The Russian dissident is still recovering in Germany, and has said he wishes to return to Russia. His organisation’s offices in Moscow were raided last week.

Russia’s foreign minister, Sergei Lavrov, on Wednesday suggested sanctions would be imposed on Germany and France but made no mention of the UK. It was not clear if this was deliberate or an oversight.

Morton’s meeting is part of an annual set-piece ministerial dialogue that was cut off in 2018 the wake of the poisoning of Sergei Skripal by Russian secret service agents in Salisbury in March that year, and the mass expulsion of Russian diplomats from the UK.

Last February, the Foreign Office minister Sir Alan Duncan met Titov on the margins of the Munich security conference.

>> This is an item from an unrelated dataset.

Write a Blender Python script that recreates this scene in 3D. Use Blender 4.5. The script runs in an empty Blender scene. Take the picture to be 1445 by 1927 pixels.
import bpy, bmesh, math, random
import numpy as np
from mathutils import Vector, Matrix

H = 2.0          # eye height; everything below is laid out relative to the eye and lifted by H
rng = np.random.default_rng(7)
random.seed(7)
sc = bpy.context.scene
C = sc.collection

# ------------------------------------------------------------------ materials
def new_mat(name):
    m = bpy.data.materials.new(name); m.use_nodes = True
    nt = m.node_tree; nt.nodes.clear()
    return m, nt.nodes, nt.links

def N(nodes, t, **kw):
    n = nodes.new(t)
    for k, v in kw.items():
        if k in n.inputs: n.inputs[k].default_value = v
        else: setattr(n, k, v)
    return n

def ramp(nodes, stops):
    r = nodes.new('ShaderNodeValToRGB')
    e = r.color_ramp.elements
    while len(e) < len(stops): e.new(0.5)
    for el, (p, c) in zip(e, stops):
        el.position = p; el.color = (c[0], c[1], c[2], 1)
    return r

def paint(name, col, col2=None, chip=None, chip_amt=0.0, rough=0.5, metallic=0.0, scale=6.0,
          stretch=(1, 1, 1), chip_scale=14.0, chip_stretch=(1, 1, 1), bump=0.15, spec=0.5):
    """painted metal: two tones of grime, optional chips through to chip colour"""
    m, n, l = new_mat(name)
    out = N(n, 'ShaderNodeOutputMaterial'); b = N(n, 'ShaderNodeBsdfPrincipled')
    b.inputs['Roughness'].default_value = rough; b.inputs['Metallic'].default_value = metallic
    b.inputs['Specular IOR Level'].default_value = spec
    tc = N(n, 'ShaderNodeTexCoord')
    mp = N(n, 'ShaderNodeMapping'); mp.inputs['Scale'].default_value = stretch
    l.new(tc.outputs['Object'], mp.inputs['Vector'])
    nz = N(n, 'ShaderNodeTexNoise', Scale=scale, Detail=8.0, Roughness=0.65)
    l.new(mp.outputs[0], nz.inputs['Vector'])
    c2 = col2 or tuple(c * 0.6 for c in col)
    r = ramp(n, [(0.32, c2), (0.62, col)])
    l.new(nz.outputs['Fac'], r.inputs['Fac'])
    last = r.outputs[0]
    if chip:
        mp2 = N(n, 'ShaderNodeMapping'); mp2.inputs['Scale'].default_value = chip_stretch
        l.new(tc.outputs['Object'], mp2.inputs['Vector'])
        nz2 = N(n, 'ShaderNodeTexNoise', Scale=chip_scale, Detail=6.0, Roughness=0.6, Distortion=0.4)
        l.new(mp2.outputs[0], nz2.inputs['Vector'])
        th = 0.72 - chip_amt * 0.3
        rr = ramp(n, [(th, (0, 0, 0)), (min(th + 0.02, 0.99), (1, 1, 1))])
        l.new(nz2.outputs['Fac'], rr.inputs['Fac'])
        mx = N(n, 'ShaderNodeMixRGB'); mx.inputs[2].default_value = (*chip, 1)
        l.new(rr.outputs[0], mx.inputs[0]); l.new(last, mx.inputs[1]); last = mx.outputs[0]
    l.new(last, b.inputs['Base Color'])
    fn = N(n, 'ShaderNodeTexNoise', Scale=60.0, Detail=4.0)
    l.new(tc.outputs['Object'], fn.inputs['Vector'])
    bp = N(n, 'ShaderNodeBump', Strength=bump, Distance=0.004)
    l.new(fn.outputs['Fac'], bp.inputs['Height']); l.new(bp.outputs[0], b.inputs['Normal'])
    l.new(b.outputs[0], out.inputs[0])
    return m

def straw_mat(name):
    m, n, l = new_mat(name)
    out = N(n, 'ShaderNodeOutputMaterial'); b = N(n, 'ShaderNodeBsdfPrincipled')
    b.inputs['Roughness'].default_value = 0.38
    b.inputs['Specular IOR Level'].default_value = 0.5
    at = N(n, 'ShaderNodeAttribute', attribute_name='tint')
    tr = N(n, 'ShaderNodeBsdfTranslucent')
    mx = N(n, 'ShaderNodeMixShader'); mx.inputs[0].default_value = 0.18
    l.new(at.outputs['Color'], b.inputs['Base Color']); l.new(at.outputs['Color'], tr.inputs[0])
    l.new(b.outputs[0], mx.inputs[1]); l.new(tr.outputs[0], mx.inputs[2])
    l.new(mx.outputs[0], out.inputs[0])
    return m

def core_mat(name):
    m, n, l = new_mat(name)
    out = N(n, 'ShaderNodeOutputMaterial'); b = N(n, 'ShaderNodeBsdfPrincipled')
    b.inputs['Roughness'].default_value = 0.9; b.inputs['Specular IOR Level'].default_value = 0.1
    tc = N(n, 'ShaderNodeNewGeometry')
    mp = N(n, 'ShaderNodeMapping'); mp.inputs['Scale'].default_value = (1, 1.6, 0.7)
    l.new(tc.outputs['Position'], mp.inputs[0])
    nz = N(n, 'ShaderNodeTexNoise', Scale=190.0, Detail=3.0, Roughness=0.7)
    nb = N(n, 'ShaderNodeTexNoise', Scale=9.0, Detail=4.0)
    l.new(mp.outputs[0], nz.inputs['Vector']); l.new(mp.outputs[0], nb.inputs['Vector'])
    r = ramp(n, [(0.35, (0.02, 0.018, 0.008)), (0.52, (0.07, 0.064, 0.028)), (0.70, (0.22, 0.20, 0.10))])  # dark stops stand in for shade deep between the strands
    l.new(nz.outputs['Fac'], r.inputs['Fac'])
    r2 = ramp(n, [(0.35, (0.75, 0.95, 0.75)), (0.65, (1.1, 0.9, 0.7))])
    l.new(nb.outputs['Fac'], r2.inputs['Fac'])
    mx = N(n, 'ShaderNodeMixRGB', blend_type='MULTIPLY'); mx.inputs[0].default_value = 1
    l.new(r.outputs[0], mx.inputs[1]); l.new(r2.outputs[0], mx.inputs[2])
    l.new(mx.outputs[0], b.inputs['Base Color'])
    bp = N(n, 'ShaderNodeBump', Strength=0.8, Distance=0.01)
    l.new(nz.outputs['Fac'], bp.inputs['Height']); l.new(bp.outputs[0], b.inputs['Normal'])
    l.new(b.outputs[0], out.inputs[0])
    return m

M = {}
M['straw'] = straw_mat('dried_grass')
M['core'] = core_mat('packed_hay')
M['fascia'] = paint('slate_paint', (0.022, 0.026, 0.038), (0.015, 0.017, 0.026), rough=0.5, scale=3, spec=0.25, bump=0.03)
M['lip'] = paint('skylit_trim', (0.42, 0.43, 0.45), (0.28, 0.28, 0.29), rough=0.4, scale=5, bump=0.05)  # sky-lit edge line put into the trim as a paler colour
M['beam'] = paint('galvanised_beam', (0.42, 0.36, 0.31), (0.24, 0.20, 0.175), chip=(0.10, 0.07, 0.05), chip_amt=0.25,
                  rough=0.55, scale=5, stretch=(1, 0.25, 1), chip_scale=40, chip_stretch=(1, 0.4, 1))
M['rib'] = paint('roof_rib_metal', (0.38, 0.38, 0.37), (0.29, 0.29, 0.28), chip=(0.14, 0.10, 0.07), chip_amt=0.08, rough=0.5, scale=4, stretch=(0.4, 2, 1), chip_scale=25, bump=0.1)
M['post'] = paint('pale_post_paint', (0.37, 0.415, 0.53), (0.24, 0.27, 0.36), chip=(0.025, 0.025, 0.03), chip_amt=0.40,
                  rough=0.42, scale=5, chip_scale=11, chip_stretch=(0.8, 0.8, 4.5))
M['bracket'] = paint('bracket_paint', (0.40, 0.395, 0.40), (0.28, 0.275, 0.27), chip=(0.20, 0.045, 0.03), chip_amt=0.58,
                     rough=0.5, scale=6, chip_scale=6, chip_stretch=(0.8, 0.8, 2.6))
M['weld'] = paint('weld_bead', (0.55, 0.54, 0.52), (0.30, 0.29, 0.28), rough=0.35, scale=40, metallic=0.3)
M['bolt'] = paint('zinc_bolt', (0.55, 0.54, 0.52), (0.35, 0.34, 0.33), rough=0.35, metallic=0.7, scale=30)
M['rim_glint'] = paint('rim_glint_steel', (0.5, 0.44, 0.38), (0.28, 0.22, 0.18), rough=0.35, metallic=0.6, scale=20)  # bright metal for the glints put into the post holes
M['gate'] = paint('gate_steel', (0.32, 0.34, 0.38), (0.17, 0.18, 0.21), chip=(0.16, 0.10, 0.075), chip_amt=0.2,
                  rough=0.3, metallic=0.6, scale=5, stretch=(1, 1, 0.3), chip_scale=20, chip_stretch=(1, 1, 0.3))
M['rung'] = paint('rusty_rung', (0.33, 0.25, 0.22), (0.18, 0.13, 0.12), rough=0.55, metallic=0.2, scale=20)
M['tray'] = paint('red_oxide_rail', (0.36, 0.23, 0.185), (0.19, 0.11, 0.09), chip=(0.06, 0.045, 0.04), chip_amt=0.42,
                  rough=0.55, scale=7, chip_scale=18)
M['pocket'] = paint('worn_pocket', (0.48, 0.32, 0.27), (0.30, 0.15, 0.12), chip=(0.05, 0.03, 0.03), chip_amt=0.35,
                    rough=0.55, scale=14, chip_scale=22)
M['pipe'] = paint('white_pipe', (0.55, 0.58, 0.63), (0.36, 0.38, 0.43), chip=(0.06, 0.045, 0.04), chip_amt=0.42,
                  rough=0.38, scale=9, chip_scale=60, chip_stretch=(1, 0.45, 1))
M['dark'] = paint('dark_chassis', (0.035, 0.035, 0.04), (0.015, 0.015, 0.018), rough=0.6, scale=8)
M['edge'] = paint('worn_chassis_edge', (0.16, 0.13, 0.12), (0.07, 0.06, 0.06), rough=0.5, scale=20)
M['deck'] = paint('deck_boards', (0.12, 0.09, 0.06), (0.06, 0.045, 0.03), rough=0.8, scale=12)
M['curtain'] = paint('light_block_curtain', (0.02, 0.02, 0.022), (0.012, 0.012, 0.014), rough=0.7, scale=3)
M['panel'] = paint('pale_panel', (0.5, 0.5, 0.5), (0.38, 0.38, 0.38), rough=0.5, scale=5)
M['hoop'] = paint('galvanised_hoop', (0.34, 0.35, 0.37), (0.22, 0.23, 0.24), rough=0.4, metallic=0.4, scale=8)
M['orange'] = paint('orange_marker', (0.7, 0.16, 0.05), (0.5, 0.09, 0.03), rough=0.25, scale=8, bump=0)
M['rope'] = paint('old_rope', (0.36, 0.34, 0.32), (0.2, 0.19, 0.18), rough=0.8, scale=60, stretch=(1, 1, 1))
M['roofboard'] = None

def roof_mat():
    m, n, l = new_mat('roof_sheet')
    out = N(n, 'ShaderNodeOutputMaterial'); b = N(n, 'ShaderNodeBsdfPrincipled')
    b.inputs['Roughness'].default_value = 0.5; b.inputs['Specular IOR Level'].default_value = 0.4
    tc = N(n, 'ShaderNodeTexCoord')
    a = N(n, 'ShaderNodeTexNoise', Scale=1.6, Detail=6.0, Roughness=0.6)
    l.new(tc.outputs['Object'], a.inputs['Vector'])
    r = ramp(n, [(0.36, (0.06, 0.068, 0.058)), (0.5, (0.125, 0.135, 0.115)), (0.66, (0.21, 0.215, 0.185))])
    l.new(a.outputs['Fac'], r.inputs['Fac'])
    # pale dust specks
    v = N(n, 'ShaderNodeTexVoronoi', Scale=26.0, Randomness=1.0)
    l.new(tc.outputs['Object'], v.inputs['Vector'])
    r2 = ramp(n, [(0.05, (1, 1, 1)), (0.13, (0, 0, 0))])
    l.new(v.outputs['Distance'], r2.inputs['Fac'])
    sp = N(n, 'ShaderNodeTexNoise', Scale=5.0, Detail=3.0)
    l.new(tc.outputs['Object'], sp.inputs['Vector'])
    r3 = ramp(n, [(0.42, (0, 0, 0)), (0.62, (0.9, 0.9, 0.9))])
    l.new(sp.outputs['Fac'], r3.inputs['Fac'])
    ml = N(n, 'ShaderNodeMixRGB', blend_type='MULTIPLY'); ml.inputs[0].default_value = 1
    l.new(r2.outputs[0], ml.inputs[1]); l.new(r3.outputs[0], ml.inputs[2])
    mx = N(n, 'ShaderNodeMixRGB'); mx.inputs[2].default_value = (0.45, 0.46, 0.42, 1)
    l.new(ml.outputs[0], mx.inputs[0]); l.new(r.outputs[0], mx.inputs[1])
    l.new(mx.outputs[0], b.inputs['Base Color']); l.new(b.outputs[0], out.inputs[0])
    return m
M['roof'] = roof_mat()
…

The timing of next week’s meeting allows British officials to test the Russian response to the election of Joe Biden as US president. Although Donald Trump took a lenient approach towards Putin, many British officials feel the US administration overall did not follow the president’s lead.

The UK has held high-level talks with the Ukrainian government and offered a military and economic package to assist the Ukrainian resistance to Russian interference in the east of Ukraine.

The UK regards the annual dialogue as a way of communicating British concerns directly, and overall regards the trend in the rest of Europe as one of a hardening attitude towards Russia. France’s president, Emmanuel Macron, had suggested a possible opening towards Moscow, but then came the Navalny poisoning.

Morton will also meet Putin’s climate change adviser as part of preparations for the UK hosting the UN climate change conference. postponed to next year. She will also meet civilian human rights campaigners.